Severian, being a member of a Guild of Torturers, meets one of their “clients.” Client is what the guild calls it’s inmates who are to be held and tortured and/or killed. Clients are sent to the guild by the authorities, presumably for crimes they have committed. The torturer’s guild consists of only two master torturers, many journeymen, and many apprentices. When the novel begins, Severian is only an apprentice. We follow some of the timeline until he is made journeyman.

One of my biggest complaints about the novel is that we are given so little regarding the guild of torturers itself. This is a neat creation, a unique twist on medieval-like fantasy, and yet, we are not provided much information.  The author just does not give us any real glimpses into what the training of torturers is like, what the actual tortures consist of, etc.  It’s not so much that I want to read graphic accounts of torture, but if one sets up such an entity as this guild, I feel it is natural to give us something more to work with.

The Shadow of the Torturer 2Severian is sent away from the guild because he mishandles (let us say) one of the clients. He is assigned to a “village” far outside of the city to be their executioner. He does not make it out of the city, even by the end of the novel. Instead, the storyline gets really weird. There is a duel, there is a botanical garden that is a lot like Alice’s Wonderland, there is a deceitful brother and sister, there is a love interest (who is as batty as all the rest of the characters).  Frankly, the time Severian spends in the bizarre botanical garden takes up most of the book, and there are some really absurd sections in there that are just plain weird.  I actually began to despair – thinking the author had abandoned all of the plotlines he had originally set us upon and had permanently diverted to the world of the gardens. Luckily, we make it back out. For the duel. And then the spontaneous and utterly random theatre act that Severian gets involved in.

Amidst all the weird, there are some interesting ruminations that Severian engages in. One of these is in his position of the writer of his memories. Late in the book there is a really unique passage in which the author, through the pen of his character, compares writing literature to being a torturer/executioner. It’s worth my typing it out here, I think.

Many scores and sometimes many hundreds of persons come to watch an execution, and I have seen balconies torn from their walls by the weight of the watchers, killing more in their single crash that I in my career.  These scores and hundreds may be likened to the readers of a written account.

But there are others besides these spectators who must be satisfied:  the authority in whose name the carnifex acts; those who have given him money so that the condemned may have an easy (or a hard) death; and the carnifex himself.

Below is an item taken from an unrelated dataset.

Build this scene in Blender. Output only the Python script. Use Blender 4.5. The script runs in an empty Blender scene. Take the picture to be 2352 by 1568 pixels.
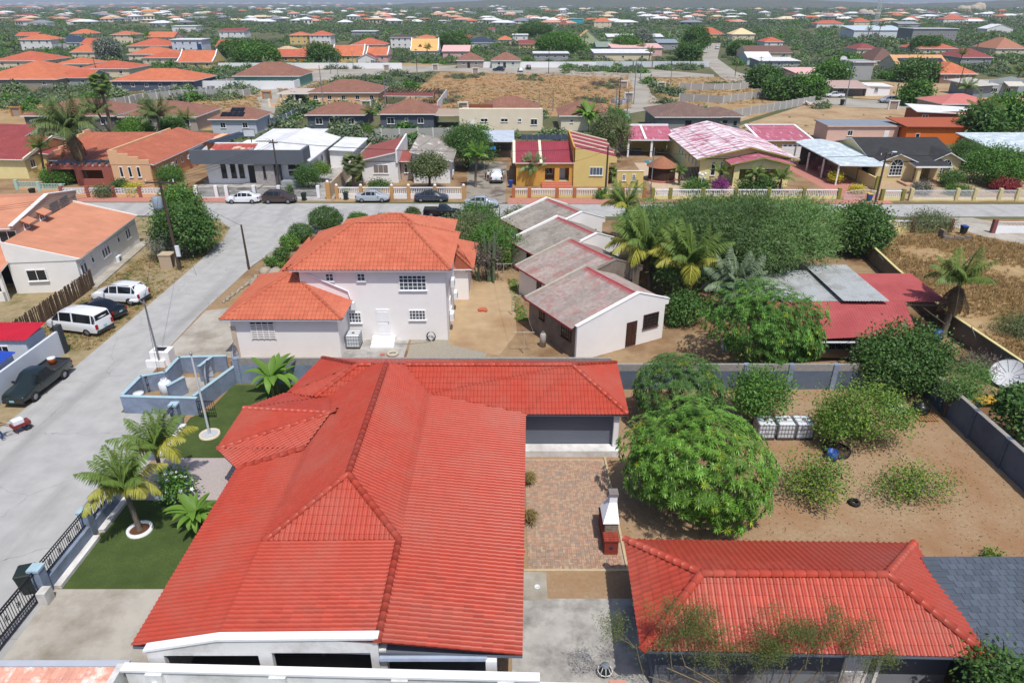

The spectators will be content if there are no long delays, if the condemned is permitted to speak briefly and does it well, if the upraised blade gleams in the sun for a moment before it descends, thus giving them time to catch breath and nudge one another, and if the head falls with a satisfactory gout of blood.  Similarly you, who will some day delve in Master Ultan’s library, will require of me no long delays; personages who are permitted to speak only briefly yet do it well; certain dramatic pauses which shall signal to you that something of import is about to occur; excitement; and a sating quantity of blood.

The passage continues – and is worth reading. The comparisons are striking, and perhaps, give me pause in rating this novel. I suppose I wanted to give it two stars, but judging it by the very criteria of Severian in this passage, I was able to give it three.